補助金や助成金を活用した導入も可能なため、コスト負担がネックの企業にも選択肢が広がっています。
イオンモール|オンサイトPPAで駐車場を再エネ化
イオンモールでは屋外駐車場にソーラーカーポートを導入するオンサイトPPAを進行しております。
雨天時の雨避けになるなど駐車場の利便性向上と再エネの導入を両立しています。2025年までに合計50店舗以上の導入を予定しています。
マクドナルド|オフサイトPPAでCO₂排出量ゼロへ
マクドナルドは国内外食業界で最大規模のオフサイト型PPAを導入しております。
2025年時点で関東・関西合わせての合計206店舗で、電力使用におけるCO₂排出量を実質ゼロにしています。

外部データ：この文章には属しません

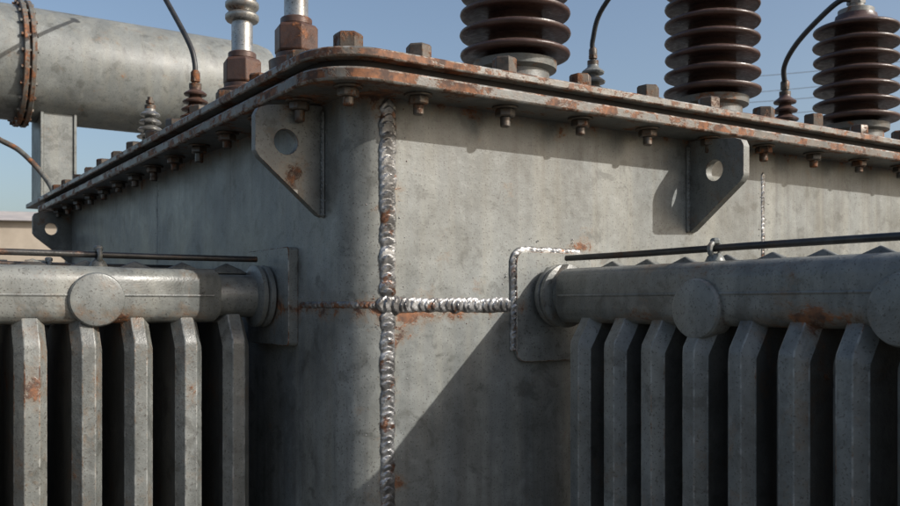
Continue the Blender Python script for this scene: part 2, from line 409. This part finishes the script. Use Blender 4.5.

これらの取り組みにより、温室効果ガス排出量を前年対比で5.2%も削減することに成功しております。
まとめ|PPAを導入する前に確認すべきポイント
PPAを導入する前に、改めて下記のポイントを確認するようにしましょう。
自社に適した導入方法の見極め方
PPA、自己所有、リースの3つの方式にはそれぞれの特徴があります。自社の資金計画、スペース、目的に応じて最適な導入方法を検討しましょう。
費用面と契約年数のバランス
初期費用がかからない代わりに、長期契約が前提となるPPA。将来的な建て替えや移転のリスクも踏まえて判断することが重要です。
持続可能な経営戦略としてのPPA活用
PPAはコスト削減だけでなく、企業の持続可能性やブランド価値の向上にも貢献します。長期的な視点で、経営戦略の一環としての活用をおすすめします。